The HUMANities

The School of Athens. 16th Century. Raphael.
The School of Athens. 16th Century. Raphael. To me, the ultimate representation of the humanities.

I was taken by surprise by how much David Bowie’s death affected me. Even days later, listening to certain songs, like my favorites Heroes or Ziggy Stardust, could make me choke up, bring tears to my eyes.

I didn’t know David Bowie other than through his music, movies, and interviews, so why was I so sad? Because that is what art is all about. A great artist can touch people’s lives and get into their souls. Art burrows deep inside of us.

It made me think of a conversation I had with another student when I was in graduate school. I studied Humanities and took classes in literature, art, art history, history, philosophy, music, and film. My teachers, co-students, and I were also writers, poets, artists, musicians, or philosophers. The student who questioned me studied business. He thought my major was silly, old-fashioned…worthless. He told me that no one should study humanities; it was a waste of time.

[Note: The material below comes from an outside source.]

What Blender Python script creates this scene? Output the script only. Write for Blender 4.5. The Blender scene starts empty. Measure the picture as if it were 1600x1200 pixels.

My answer: society needs the humanities. The humanities, I told him, were what being HUMAN was all about. Stories, music, dance, visual arts, and philosophy all study what it means to be human in all its joys and sorrows, terrors and jubilation. The HUMANities have been with us since the beginning of time when people told each other stories around a fire and carved images into cave walls, millennia before anyone concerned themselves with macro-economics.

When we become engrossed in a book or film or dance, when we become overwhelmed by the emotions in a painting or song, we are taking a piece of that art and holding it in our souls. It enriches us and reminds us, even if for a brief, beautiful moment,  that we are more than our commute to work and our daily errands.

“We can be heroes/Just for one day.” This one line says it all. We are all heroes in our own stories. Great art and artists remind of us this and that is why we need them. This is why we mourn them when they are gone.